In my mind, this hotend looks a lot like an E3d hotend made from steel or titanium, but with a directly mounted extruder and a lot more cooling (possibly water cooled?). It would be heated with a high temp heater cartridge (maybe?) and have a much heftier heat break, possibly supplemented by external thin steel wires.

General questions

  • How will molten aluminum interact with titanium? Would it be an appropriate nozzle material? How about steel?
  • Any idea how to figure out a graph of extrusion force vs temperature for aluminum (w/ a given diameter nozzle)?
  • How horrible is it going to be to deal with thermal expansion across this entire design?

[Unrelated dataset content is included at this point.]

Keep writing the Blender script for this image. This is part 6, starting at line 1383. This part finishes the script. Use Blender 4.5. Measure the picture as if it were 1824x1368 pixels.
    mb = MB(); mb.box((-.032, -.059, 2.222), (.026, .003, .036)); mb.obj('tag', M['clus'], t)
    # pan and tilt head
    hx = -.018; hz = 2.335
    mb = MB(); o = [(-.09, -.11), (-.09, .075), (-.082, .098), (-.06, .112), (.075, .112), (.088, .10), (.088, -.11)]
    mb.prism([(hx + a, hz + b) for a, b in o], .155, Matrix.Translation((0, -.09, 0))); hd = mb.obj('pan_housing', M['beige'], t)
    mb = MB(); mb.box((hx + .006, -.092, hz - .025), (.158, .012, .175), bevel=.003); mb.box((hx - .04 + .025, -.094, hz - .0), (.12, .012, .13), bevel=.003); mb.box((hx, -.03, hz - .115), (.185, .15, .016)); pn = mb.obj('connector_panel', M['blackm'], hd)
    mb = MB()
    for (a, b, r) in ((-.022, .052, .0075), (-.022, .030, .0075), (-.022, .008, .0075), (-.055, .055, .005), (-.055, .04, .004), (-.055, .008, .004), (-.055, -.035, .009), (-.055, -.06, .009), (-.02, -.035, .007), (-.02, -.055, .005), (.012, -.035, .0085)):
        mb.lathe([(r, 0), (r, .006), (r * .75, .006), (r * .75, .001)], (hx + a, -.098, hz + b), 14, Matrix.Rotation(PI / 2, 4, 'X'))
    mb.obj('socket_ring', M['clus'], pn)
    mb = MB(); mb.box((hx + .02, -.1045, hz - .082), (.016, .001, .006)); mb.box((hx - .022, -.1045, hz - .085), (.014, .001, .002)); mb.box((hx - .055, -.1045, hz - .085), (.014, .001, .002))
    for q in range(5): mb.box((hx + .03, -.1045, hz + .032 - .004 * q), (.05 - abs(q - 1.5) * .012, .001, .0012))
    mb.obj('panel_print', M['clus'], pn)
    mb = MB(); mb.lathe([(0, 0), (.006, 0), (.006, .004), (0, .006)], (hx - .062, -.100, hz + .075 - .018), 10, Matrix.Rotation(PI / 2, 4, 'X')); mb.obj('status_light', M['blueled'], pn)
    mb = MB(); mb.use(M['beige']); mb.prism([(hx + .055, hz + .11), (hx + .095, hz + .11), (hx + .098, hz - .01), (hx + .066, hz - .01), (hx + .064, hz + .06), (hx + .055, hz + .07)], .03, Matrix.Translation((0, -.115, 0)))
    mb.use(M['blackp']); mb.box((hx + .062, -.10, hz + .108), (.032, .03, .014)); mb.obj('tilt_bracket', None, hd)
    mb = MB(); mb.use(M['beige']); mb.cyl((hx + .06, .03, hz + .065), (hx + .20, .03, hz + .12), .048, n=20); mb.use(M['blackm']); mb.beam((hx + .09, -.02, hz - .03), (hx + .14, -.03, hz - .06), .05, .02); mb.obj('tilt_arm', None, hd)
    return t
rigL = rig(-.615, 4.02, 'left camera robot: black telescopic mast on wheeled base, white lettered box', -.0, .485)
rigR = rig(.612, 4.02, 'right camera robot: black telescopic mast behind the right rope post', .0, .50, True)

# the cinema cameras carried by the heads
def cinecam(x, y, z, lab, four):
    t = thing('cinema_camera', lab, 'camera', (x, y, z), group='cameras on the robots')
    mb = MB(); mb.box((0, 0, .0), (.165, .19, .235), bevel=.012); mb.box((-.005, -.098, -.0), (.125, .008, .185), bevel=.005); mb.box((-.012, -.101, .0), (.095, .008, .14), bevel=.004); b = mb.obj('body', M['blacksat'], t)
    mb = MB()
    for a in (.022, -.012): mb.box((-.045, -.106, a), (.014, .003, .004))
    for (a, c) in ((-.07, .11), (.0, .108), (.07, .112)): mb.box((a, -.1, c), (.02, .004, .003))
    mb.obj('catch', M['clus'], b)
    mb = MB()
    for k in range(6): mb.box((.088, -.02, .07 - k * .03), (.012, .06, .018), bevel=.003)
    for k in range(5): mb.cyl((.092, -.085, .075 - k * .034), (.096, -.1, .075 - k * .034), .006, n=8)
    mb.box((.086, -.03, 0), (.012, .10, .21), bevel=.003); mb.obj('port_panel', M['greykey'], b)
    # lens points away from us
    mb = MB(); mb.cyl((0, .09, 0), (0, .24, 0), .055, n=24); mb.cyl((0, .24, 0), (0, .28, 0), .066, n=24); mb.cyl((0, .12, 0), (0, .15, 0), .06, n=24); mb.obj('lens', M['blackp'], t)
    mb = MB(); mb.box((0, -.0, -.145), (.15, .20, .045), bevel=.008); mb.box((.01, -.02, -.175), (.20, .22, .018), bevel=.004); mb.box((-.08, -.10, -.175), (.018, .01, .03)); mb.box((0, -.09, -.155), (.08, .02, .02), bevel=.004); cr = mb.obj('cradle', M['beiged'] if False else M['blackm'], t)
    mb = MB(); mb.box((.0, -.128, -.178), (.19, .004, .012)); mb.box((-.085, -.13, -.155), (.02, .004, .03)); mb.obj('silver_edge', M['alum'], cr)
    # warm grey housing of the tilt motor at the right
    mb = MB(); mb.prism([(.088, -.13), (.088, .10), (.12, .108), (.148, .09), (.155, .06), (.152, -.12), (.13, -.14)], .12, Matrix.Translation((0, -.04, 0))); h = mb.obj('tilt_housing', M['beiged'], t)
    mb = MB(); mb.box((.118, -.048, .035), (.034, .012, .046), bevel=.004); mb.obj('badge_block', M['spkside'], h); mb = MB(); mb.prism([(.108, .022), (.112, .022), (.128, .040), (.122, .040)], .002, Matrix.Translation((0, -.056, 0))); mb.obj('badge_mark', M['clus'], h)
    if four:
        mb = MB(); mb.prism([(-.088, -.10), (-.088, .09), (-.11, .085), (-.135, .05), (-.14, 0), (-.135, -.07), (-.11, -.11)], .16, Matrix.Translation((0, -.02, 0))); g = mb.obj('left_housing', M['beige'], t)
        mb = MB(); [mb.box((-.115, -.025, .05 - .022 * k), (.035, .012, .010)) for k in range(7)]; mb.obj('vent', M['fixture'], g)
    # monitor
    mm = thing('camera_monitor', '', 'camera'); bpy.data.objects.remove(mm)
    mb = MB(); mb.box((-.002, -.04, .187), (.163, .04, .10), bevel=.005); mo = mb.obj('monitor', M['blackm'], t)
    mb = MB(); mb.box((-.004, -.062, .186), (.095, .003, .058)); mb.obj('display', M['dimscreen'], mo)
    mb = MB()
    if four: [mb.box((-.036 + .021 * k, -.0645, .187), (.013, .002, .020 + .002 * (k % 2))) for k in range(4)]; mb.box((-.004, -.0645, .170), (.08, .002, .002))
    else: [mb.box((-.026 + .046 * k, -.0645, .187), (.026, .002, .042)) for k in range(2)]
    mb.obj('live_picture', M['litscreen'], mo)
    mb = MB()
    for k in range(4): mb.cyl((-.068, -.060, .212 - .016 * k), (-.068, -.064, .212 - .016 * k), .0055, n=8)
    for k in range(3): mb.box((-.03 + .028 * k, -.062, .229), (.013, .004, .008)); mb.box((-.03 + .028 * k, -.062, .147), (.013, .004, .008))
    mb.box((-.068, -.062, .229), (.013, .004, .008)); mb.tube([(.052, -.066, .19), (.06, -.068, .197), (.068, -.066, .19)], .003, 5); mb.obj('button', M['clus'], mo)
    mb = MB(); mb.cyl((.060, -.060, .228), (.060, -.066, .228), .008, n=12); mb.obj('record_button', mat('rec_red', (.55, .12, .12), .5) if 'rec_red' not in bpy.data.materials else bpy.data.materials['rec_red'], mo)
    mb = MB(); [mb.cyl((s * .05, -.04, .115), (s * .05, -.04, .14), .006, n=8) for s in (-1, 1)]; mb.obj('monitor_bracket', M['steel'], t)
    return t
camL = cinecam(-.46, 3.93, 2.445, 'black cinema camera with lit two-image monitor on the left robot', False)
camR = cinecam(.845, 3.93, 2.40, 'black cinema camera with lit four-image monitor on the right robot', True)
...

If more than one metal is used, everything needs to be matched up for expansion, yes?
  • What sort of surface will be able to handle the thermal stress of being printed onto?
  • How can part adhesion to the print bed be maintained with high levels of material shrinkage?
  • Ceramics are exciting and could open a lot of opportunities, but I have no idea where to start with designing and specifying ceramic parts.
  • I know there are some additional issues I haven't mentioned here and certainly some I haven't even considered. Feel free to chime in an any of them!